Other projects which have received funding include a study into treating water from the River Clyde to produce hydrogen, the establishment of a green hydrogen production learning, test and research hub in Stornoway and a storage and distribution facility at Glasgow Airport.

Meanwhile Northern Isles MP Alistair Carmichael has raised in parliament the prospect of Sullom Voe Terminal getting involved in carbon capture, utilisation and storage.

Carbon capture and storage involves taking CO2 emissions from industrial processes, transporting it via a ship or pipeline and storing it underground offshore, and it is seen as a component of the drive to net zero.

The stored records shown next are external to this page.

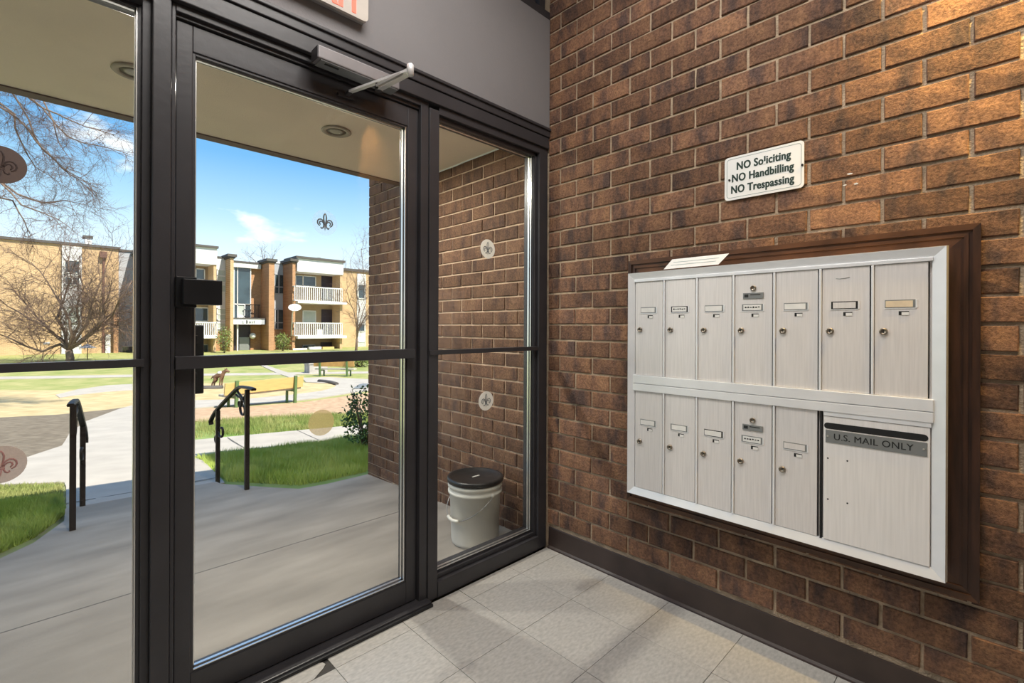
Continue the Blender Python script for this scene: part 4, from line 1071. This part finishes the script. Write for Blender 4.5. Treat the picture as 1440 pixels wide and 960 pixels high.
r2 = onG(499.5, 503); r2 = onY(500, 492, 36); r2.z = -.95; D2 = (r2 - CAM).dot(FW); tp2 = atD(502, 476, D2)
tree('bare_tree', r2, [[(504, 462), (512, 448), (520, 430)], [(503, 460), (506, 435), (500, 400), (492, 370)], [(506, 455), (515, 425), (512, 390), (508, 350)], [(500, 450), (492, 425), (486, 405)]],
     D2, .09, 'slender bare tree just left of the brick porch corner', 12, 2, 1.7, .05, .4, tp2, .016, .05)
# the near tree whose boughs hang in from the left
r3 = atD(-420, 560, 11.5); r3.z = gz(r3); tp3 = atD(-330, 60, 11.2)
tree('bare_tree', r3, [[(-120, 20), (-40, 60), (0, 108), (30, 150), (48, 190), (75, 222), (100, 246), (132, 262)],
     [(-110, 0), (-30, 70), (25, 120), (60, 152), (95, 192), (140, 205), (180, 216)],
     [(-130, 90), (-50, 130), (0, 150), (40, 182), (62, 212), (88, 236), (112, 250), (128, 258)],
     [(-140, 140), (-50, 190), (0, 256), (30, 288), (62, 300), (96, 318)],
     [(-140, 180), (-60, 225), (25, 273), (60, 285), (90, 282), (118, 288)],
     [(-140, 220), (-60, 255), (18, 282), (34, 310), (44, 332)],
     [(-100, 20), (-20, 90), (40, 135), (80, 160), (120, 178), (160, 190)],
     [(-100, -20), (0, 60), (50, 120), (75, 170), (82, 200), (100, 225)],
     [(-120, 60), (-40, 110), (20, 160), (30, 200), (50, 235), (75, 250)]],
     10.8, .19, 'near bare tree whose fine boughs hang in at upper left', 13, 2, .62, -.03, .25, tp3, .0062, .035)
# tree tops showing over the far roof
r4 = onY(372, 470, 62); r4.z = -.95; D4 = (r4 - CAM).dot(FW)
tree('bare_tree', r4, [[(368, 380), (358, 366), (350, 360)], [(372, 378), (370, 364), (368, 354)], [(376, 378), (382, 366), (386, 358)]], D4, .2, 'bare tree top showing over the roof of the far entrance', 14, 1, 1.6, .08, .8, atD(372, 400, D4), .02, .08)

# ---- bird feeder pole
q = onY(123, 505, 38); q.z = -.95; 
bf = empty('feeder_pole', q, 'thin pole with a cone shaped baffle before the left flats', 'pole')
zt = onY(123, 470, 38).z; zb = onY(123, 489, 38).z; zc = onY(123, 484, 38).z
MB().tube([(q.x, q.y, -1), (q.x, q.y, zt)], .025, 6).build('pole', IRON, bf)
MB().lathe([(.42, 0), (.41, .02), (.02, zc - zb + .02)], 16, (q.x, q.y, zb)).build('baffle', SIDING_GREY, bf)

# ---- far blocks of flats, all parallel to our own front
def fbox(mb, xa, xb, yt, yb, Y, dep, bev=0):
    m_ = (xa + xb) / 2
    return mb.box(onY(xa, yb, Y).x, onY(xb, yb, Y).x, Y, Y + dep, onY(m_, yb, Y).z, onY(m_, yt, Y).z, bev)
def fpart(name, m, par, xa, xb, yt, yb, Y, dep): return fbox(MB(), xa, xb, yt, yb, Y, dep).build(name, m, par)
GZ = -.95
def fwin(par, xa, xb, yt, yb, Y, glass=FARGLASS, fr=FARWHITE, split=None, vs=None):
    f = MB(); w_ = .07
    X0, X1 = onY(xa, yb, Y).x, onY(xb, yb, Y).x; m_ = (xa + xb) / 2; Z0_, Z1_ = onY(m_, yb, Y).z, onY(m_, yt, Y).z
    f.box(X0, X0 + w_, Y - .08, Y, Z0_, Z1_).box(X1 - w_, X1, Y - .08, Y, Z0_, Z1_).box(X0, X1, Y - .08, Y, Z1_ - w_, Z1_).box(X0, X1, Y - .08, Y, Z0_, Z0_ + w_)
    zs = [Z0_ + w_, Z1_ - w_]; xs = [X0 + w_, X1 - w_]
    if split: zm = Z0_ + (Z1_ - Z0_) * split; f.box(X0, X1, Y - .08, Y, zm - .04, zm + .04); zs = [Z0_ + w_, zm - .04, zm + .04, Z1_ - w_]
    if vs: xm = X0 + (X1 - X0) * vs; f.box(xm - .04, xm + .04, Y - .08, Y, Z0_, Z1_); xs = [X0 + w_, xm - .04, xm + .04, X1 - w_]
    fo = f.build('window', fr, par)
    for i in range(0, len(xs), 2):
        for j in range(0, len(zs), 2): MB().box(xs[i], xs[i + 1], Y - .04, Y - .02, zs[j], zs[j + 1]).build('pane', glass, fo)
    return fo
def railing(par, xa, xb, yt, yb, Y, m=FARWHITE, n=24):
    X0, X1 = onY(xa, yb, Y).x, onY(xb, yb, Y).x; m_ = (xa + xb) / 2; Z0_, Z1_ = onY(m_, yb, Y).z, onY(m_, yt, Y).z
    rl = MB().box(X0, X1, Y - .05, Y + .05, Z1_ - .09, Z1_).box(X0, X1, Y - .04, Y + .04, Z0_, Z0_ + .08).build('balcony_rail', m, par)
    for k in range(n + 1):
        x = X0 + (X1 - X0) * k / n; MB().box(x - .032, x + .032, Y - .03, Y + .03, Z0_ + .06, Z1_ - .08).build('baluster', m, rl)
    for x in (X0, X1): MB().box(x - .05, x + .05, Y - .05, Y + 1.6, Z1_ - .09, Z1_).box(x - .03, x + .03, Y, Y + 1.5, Z0_, Z0_ + .08).build('side_rail', m, rl)
def pier(par, x_side, x_front0, x_front1, yt, Y, dep, m=FB_ORANGE, cap=True):
    X0, X1 = onY(x_front0, yt, Y).x, onY(x_front1, yt, Y).x; zt_ = onY((x_front0 + x_front1) / 2, yt, Y).z
    o = MB().box(X0, X1, Y, Y + dep, GZ - .3, zt_).build('pier', m, par)
    if cap: MB().box(X0 - .25, X1 + .2, Y - .2, Y + dep, zt_, zt_ + .22).box(X0 - .12, X1 + .1, Y - .1, Y + dep, zt_ - .12, zt_).build('pier_cap', ROOFCAP, o)
YF, YR = 42.4, 44.3
bm_ = empty('apartment_building', (13, 45, GZ), 'tan and white three storey flats with balconies and brick piers straight ahead', 'building')
# body behind everything
def zat(x, y, Y): return onY(x, y, Y).z
MB().box(onY(212, 460, 46).x, onY(471, 460, 46).x, 45.2, 54, GZ - .3, zat(345, 376, 45.2)).build('main_wall', FB_ORANGE, bm_)
MB().box(onY(212, 460, 46).x, onY(470.5, 460, 46).x, 45.0, 54, zat(345, 376, 45.2), zat(345, 370, 45.2)).build('roof_edge', ROOFCAP, bm_)
# right balcony block
fpart('fascia', SIDING, bm_, 418, 483, 366, 384, YF, 2.2)
X0, X1 = onY(417, 460, YF).x, onY(484.5, 460, YF).x
MB().box(X0 - .1, X1, YF - .15, YF + 3, zat(450, 366, YF), zat(450, 363, YF)).build('roof_cap', ROOFCAP, bm_)
MB().box(onY(456, 400, YF).x, onY(460, 400, YF).x, YF + 1.5, YF + 1.9, zat(455, 363, YF), zat(455, 359.5, YF)).build('roof_vent', ROOFCAP, bm_)
XB0, XB1 = onY(412, 460, YF).x, onY(480.5, 460, YF).x
MB().box(XB0, XB1, YR, YR + 1, GZ - .3, zat(450, 372, YR)).build('balcony_wall', FARWALL, bm_)
MB().box(onY(478, 460, YF + .1).x, XB1 + .1, YF + .1, YR, GZ - .3, zat(450, 384, YF)).build('end_pier', FB_TAN, bm_)
for (yt, yb, yr) in ((424, 427, 403.5), (472, 475.5, 453.5)):
    MB().box(XB0 + .3, XB1 + .35, YF - .35, YR, zat(450, yb, YF), zat(450, yt, YF)).build('balcony_slab', FARWHITE, bm_)
    railing(bm_, 414.5, 481, yr, yt, YF - .3)
fwin(bm_, 415, 444, 387.5, 402.5, YR, vs=.36); fpart('balcony_door', DOORDK, bm_, 452, 469, 388.5, 423, YR - .05, .05)
fwin(bm_, 425, 444, 436.5, 454, YR, glass=FARGLASS_LT); fpart('balcony_door', DOORDK, bm_, 452, 469, 435, 474, YR - .05, .05)
fwin(bm_, 425, 443, 484.5, 491, YR, fr=SIDING_GREY); fpart('ground_window', DOORDK, bm_, 451, 468, 481, 489, YR - .05, .05)
for (xa, xb, yt, yb, m, nm) in ((435, 452, 487.5, 492, FARWHITE, 'white_box'), (454, 470, 487.5, 491.5, BENCHW, 'tan_box'), (412, 432, 489.5, 493, FURW, 'pale_box')):
    fpart(nm, m, bm_, xa, xb, yt, yb, YF, .4)
MB().box(onY(440, 470, YR).x, onY(448, 470, YR).x, YR - .9, YR - .5, zat(444, 472, YR), zat(444, 463, YR)).build('balcony_chair', FARWHITE, bm_)
pier(bm_, 402, 411.5, 415.5, 367.5, YF + .1, 2.9)
# grey panel between the piers
YP = 44.9
fpart('wall_panel', SIDING_GREY, bm_, 383, 412, 371, 463, YP, .3); fpart('panel_brick', FB_ORANGE, bm_, 383, 412, 463, 500, YP, .3)
fpart('panel_coping', SIDING, bm_, 383, 412, 368, 371, YP - .05, .4)
fwin(bm_, 385.5, 400.5, 385.5, 413.5, YP, fr=SIDING_GREY, split=.36, vs=.42); fwin(bm_, 386, 400.5, 434.5, 463, YP, fr=SIDING_GREY, split=.33, vs=.3)
pier(bm_, 366, 378.3, 386, 367.5, 43.0, 2.4)
# stair tower
YS = 45.1
fpart('stair_fascia', SIDING, bm_, 326, 367, 369.5, 376.5, YS - .3, .4); fpart('stair_cap', ROOFCAP, bm_, 326, 367, 367.5, 369.8, YS - .35, .45)
f = MB()
for x in (329, 334, 352.3): fbox(f, x - .6, x + .6, 376, 447, YS - .12, .1)
fbox(f, 329, 353, 427, 428.6, YS - .12, .1); fbox(f, 334, 345, 443.5, 446.5, YS - .14, .12); fbox(f, 343.6, 345, 428, 446, YS - .14, .12)
so = f.build('stair_window', FARWHITE, bm_)
for (a, b, c_, e) in ((329, 334, 376, 427), (334, 352.3, 376, 427), (329, 334, 428, 447), (334, 343.6, 428, 444), (345, 352.3, 428, 447)): fpart('pane', FARGLASS_LT if (a, c_) == (334, 428) else FARGLASS, so, a, b, c_, e, YS - .05, .03)
r_ = MB(); fbox(r_, 345, 366, 428, 429, YS - .5, .06); fbox(r_, 345, 366, 445.5, 446.5, YS - .5, .06)
for k in range(11): fbox(r_, 346 + k * 1.9, 346.5 + k * 1.9, 428, 446, YS - .5, .05)
r_.build('stair_railing', IRON, bm_)
cn = MB(); fbox(cn, 325.5, 367.5, 448, 456, 43.6, 1.6); co_ = cn.build('entrance_canopy', FARWHITE, bm_)
fpart('canopy_top', ROOFCAP, bm_, 325.5, 373, 446.8, 448.2, 43.55, 1.7); fpart('canopy_return', SIDING_GREY, bm_, 367.6, 373, 448.2, 456, 43.6, 1.6)
fpart('sign_mark', INK, co_, 346.5, 348.2, 450.2, 454.4, 43.56, .03); fpart('sign_mark', SIDING_GREY, co_, 340.5, 343, 450.8, 454, 43.56, .03)
for k, x in enumerate((350, 352, 354.5, 357)): fpart('sign_mark', PLAQUE, co_, x, x + 1.3, 451.5 - (k == 3) * 1, 454, 43.56, .03)
fpart('entrance_recess', DOORDK, bm_, 329, 352, 457, 496, YS - .1, .05); fpart('entrance_door', PLAQUE, bm_, 336.5, 350.5, 474, 494, YS - .2, .06)
fpart('white_column', FARWHITE, bm_, 333.2, 335, 456, 497, 43.9, .15)
q = onY(355.4, 472, YS - .5)
lp_ = MB().lathe([(.001, .27), (.14, .23), (.24, .12), (.27, 0), (.24, -.12), (.14, -.23), (.001, -.27)], 16, q).build('globe_lamp', FARWHITE, bm_)
MB().box(q.x - .05, q.x + .05, q.y + .2, q.y + .5, q.z - .05, q.z + .05).build('lamp_bracket', IRON, lp_)
pier(bm_, 320.4, 324, 328.7, 361, 43.4, 2.0, FB_TAN)
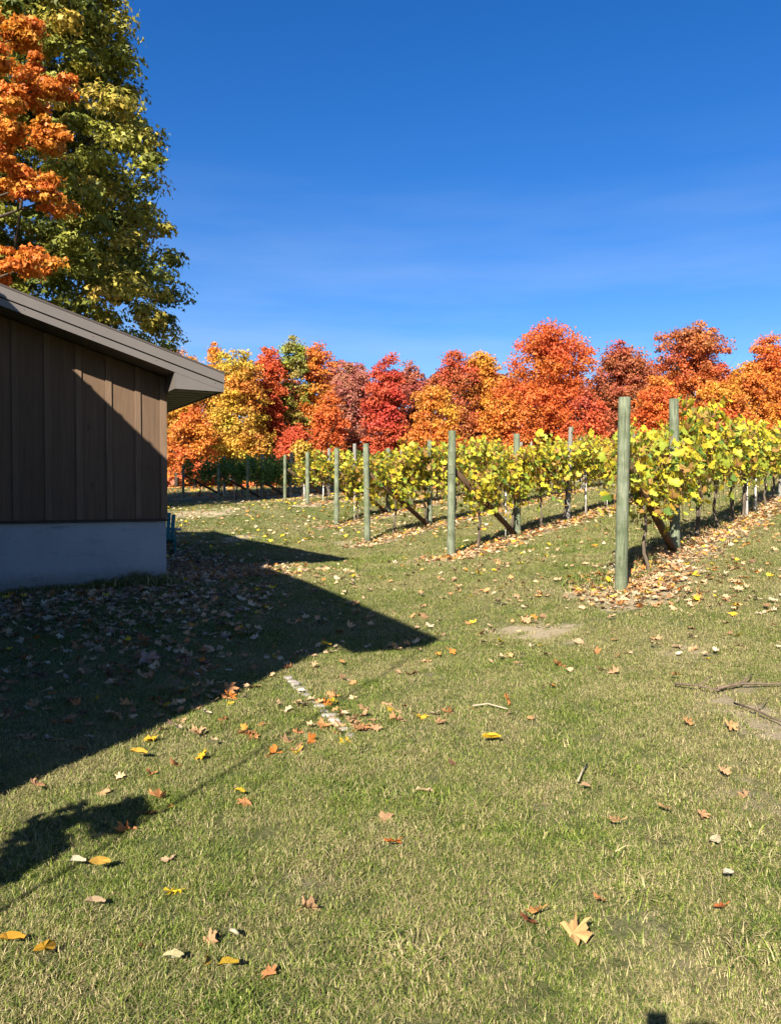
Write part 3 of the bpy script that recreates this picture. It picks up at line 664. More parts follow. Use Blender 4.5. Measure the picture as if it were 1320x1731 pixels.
# ------------------------------------------------------------------ vineyard
ANG = math.atan2(ROWD[1], ROWD[0])
def vine_parts(seed, green=0.0, dens=1.0):
    rg = np.random.default_rng(seed); rd = random.Random(seed)
    trunk = MB(); z = 0; pts = []
    lx, ly = rd.uniform(-.12, .12), 0
    for k in range(8):
        f = k/7; pts.append((lx*math.sin(f*3) + rd.uniform(-.025, .025), rd.uniform(-.03, .03), -.05 + f*1.2))
    trunk.tube(pts, [.034, .028, .024, .025, .022, .021, .022, .020], 7, .15)
    if rd.random() < .6:
        trunk.tube([(.09, .02, -.03), (.05, -.02, .5), (.12, .01, 1.1)], [.014, .011, .009], 6, .15)
    tx, ty, tz = pts[-1]; can = MB()
    for s in (-1, 1):
        can.tube([(tx, ty, tz), (s*.35, ty, tz+.18), (s*.65, 0, tz+.2), (s*.95, .02, tz+.16)], [.018, .014, .011, .007], 6, .15)
    tips = []
    for k in range(34):
        x0 = rd.uniform(-.95, .95); ln = rd.uniform(.35, 1.15); up = rd.random() < .46
        sx, sy = rd.uniform(-.35, .35), rd.uniform(-.32, .32)
        p0 = Vector((x0, 0, tz+.18)); 
        if up: p1 = p0 + Vector((sx*.5, sy*.5, ln*.45)); p2 = p0 + Vector((sx, sy, ln*.72))
        else: p1 = p0 + Vector((sx*.6, sy*.9, ln*.12)); p2 = p0 + Vector((sx, sy, -ln*.62))
        can.tube([p0, p1, p2], [.008, .006, .0035], 4); tips.append((p0, p1, p2))
    P = []; Nn = []
    n = int(600*dens)
    for k in range(n):
        p0, p1, p2 = tips[rd.randrange(len(tips))]; f = rd.random()**.8
        q = (p0.lerp(p1, f*2) if f < .5 else p1.lerp(p2, f*2-1))
        P.append((q.x+rd.gauss(0, .10), q.y+rd.gauss(0, .10), q.z+rd.gauss(0, .09)))
        side = 1 if q.y + rd.gauss(0, .12) > 0 else -1
        Nn.append((rd.gauss(0, .5), side*rd.uniform(.3, 1.0), rd.gauss(.35, .45)))
    P = np.array(P); Nn = np.array(Nn); n = len(P)
    ye = np.array([.70, .58, .045]); yg = np.array([.47, .54, .07]); gr = np.array([.15, .25, .04]); br = np.array([.45, .25, .07]); go = np.array([.70, .42, .05])
    col = np.empty((n, 3)); u = rg.uniform(0, 1, n) - green
    for k in range(n):
        col[k] = ye if u[k] > .56 else (yg if u[k] > .30 else (gr if u[k] > .22 else (br if (u[k] > .06 or green) and green < .5 else (go if green < .5 else gr))))
    col *= (1+rg.normal(0, .13, n))[:, None]
    lf = leaf_cloud('foliage', lobed(GRAPE, .35, .05, 1.7), P, Nn, rg.uniform(.085, .19, n), np.abs(col), M['vine_leaf'])
    return trunk.mesh('trunk', M['vinebark'], True), can.mesh('canes', M['cane'], True), lf
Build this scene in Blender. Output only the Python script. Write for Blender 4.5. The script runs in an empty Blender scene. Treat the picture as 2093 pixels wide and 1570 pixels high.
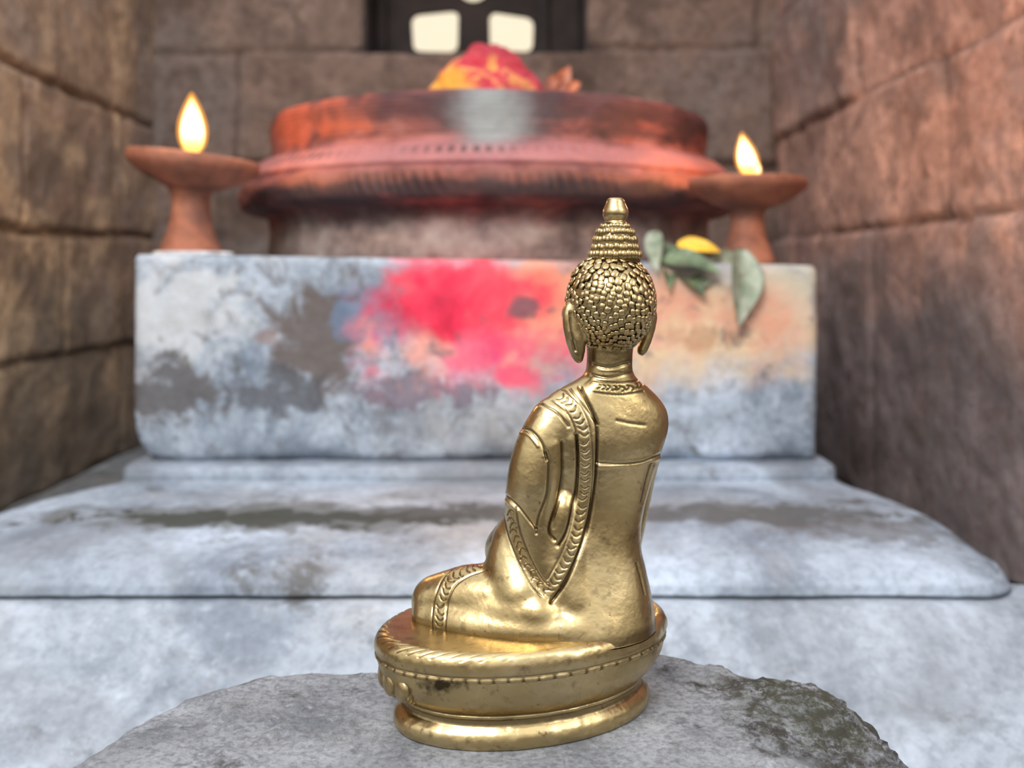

EnQuest has applied to the UK Government for licences for carbon capture areas to the north east of Shetland. The two sites involved are linked to the East of Shetland pipeline system, which runs into Sullom Voe Terminal.

Carmichael said the prospect of this activity running through Sullom Voe Terminal highlights a “need for a change to Ofgem’s remit to reflect Net Zero priorities”.

Secretary of state for energy and net zero Grant Shapps said: “This country has a vast storage reservoir beneath the North Sea, much of it once filled with oil and gas. There could be enough capacity to store up to 78 billion tonnes of carbon.”